Quattro sicari forse calabresi con un appoggio locale che a distanza di vent’anni non hanno ancora né un volto né un nome.

L’omicidio della città nascosta. Che rimane un tarlo irrisolto della società civile. Una clamorosa sconfitta per la giustizia. Una sconfitta piena di errori investigativi e giudiziari.

Uno su tutti: la restituzione al legittimo proprietario della Fiat Uno bianca rubata, trovata poco dopo l’esecuzione con gli sportelli ancora spalancati nei pressi degli imbarcaderi privati, probabile auto d’appoggio dei killer, senza eseguire alcun accertamento.

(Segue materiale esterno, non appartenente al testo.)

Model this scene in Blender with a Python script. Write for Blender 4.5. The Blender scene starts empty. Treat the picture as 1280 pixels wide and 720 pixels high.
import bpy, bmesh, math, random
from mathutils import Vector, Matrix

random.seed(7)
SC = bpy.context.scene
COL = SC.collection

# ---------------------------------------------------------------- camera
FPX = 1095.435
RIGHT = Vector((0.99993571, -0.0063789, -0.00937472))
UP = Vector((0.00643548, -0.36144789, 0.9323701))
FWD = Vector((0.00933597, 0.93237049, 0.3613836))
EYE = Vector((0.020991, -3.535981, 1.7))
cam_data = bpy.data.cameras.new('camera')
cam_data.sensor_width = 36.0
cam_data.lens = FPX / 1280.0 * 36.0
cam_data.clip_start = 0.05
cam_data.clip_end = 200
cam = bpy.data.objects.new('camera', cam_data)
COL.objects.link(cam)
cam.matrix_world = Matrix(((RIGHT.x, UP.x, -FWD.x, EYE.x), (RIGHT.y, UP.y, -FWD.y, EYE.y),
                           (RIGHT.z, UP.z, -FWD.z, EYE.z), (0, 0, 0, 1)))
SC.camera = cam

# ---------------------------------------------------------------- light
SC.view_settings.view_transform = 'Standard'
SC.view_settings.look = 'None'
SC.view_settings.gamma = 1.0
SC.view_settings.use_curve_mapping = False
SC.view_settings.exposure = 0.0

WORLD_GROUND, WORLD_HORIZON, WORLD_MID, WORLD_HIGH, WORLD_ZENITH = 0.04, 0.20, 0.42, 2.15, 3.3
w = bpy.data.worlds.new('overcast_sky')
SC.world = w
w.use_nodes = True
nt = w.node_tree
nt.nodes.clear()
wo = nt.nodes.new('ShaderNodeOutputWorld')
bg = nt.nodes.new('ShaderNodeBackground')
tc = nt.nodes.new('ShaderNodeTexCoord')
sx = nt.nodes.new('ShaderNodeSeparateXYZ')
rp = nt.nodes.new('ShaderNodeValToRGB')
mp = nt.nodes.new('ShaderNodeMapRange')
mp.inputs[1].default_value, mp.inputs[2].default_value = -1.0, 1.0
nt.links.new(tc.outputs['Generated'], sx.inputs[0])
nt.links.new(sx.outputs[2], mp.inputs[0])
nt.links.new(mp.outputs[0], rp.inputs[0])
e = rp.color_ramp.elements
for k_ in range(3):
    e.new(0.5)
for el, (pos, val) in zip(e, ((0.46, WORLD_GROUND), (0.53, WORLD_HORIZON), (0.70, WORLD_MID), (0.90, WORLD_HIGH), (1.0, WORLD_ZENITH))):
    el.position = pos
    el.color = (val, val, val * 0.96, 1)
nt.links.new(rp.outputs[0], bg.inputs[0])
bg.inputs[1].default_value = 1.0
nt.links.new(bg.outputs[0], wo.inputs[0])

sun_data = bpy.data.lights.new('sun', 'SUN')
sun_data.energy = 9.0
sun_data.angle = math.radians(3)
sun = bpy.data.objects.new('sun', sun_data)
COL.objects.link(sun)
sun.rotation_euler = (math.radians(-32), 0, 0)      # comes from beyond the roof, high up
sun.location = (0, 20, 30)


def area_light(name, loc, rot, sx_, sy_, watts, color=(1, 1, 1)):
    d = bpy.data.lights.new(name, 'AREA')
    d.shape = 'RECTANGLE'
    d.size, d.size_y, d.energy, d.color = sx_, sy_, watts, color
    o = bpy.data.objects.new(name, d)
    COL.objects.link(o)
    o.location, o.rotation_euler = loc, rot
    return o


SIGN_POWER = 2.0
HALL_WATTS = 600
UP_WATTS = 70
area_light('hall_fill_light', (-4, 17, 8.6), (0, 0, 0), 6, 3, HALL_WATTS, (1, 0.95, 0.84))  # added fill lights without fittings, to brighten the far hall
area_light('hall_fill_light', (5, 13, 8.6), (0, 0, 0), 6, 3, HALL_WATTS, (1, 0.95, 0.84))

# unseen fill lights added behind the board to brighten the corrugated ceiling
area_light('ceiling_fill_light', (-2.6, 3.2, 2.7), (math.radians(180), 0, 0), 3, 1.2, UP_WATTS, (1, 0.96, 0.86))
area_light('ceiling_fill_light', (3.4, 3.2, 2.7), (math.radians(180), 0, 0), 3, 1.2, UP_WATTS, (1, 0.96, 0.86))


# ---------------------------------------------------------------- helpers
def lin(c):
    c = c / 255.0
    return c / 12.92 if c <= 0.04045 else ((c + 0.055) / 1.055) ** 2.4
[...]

Quando gli investigatori ci ripensarono e corsero a riprenderla era ormai troppo tardi, il proprietario l’aveva fatta ovviamente ripulire in un lavaggio, nel posacenere non c’era più traccia delle sigarette pestate che qualcuno si ricordava d’aver visto qualche giorno prima. E tutto questo non lo raccontò, qualche tempo dopo, uno qualunque, ma l’allora sostituto procuratore della Dda Salvatore Laganà che aveva ereditato l’inchiesta, rimanendo allibito nel leggere questa storia.

Vent’anni. Alfonsetta Stagno d’Alcontres Bottari ieri sera è rientrata a casa dopo aver partecipato al sit-in in ricordo di suo marito: «Sto ancora chiedendomi “perché?”, e nonostante tutto il tempo che è passato vorrei conoscere la verità».

Poche parole tristi, di pietra e di vita, di chi è rimasto come appeso a quell’ultima telefonata col marito, poco prima dello sparo devastante: «Non parlammo, si sentì subito un botto, come un rumore di bottiglia di plastica che si accartocciava, pensai fosse caduta la linea e provai a richiamare... ma lui non mi ha più risposto...».

In quelle ore frenetiche di perquisizioni e irruzioni in case eccellenti e insospettabili, s’innescarono dinamiche che poi per molti anni appresso avrebbero travolto carriere e dinastie di potere consolidate.

Sempre sullo sfondo di un’esecuzione eclatante in piena regola mafiosa capace di scatenare una reazione a catena nella sonnolenta Messina, che divenne un “caso” per la Commissione parlamentare antimafia con decine di audizioni in Prefettura, dove sfilarono per mesi magistrati, politici, investigatori, professori universitari.

Più d’una volta, in questi anni, in Procura s’è riaccesa una traccia che ha fatto pensare a una svolta. Qualcuno s’è messo a riascoltare i brogliacci delle intercettazioni telefoniche e ambientali, a rileggere i verbali, ci hanno lavorato in parecchi e tra i migliori investigatori. Ma non s’è venuto a capo di nulla ugualmente.

Non molti anni fa poi, dopo le dichiarazioni più o meno credibili di un duplice omicida divenuto collaboratore di giustizia o quantomeno dichiarante, che raccontò addirittura d’aver fornito il fucile per l’esecuzione, in Procura ci fu una nuova tornata di interrogatori.

E qualche “persona informata sui fatti” sudò freddo per qualche minuto durante un drammatico “faccia a faccia”. Ma anche in quell’occasione, alla fine dei giochi giudiziari, non si venne a capo di niente.

La signora Alfonsetta però, e suo figlio Antonio, hanno diritto di sapere perché fu ucciso, una sera di gennaio lontana ormai vent’anni, il prof. Matteo Bottari. E il tempo trascorso non scalfisce di certo il loro diritto.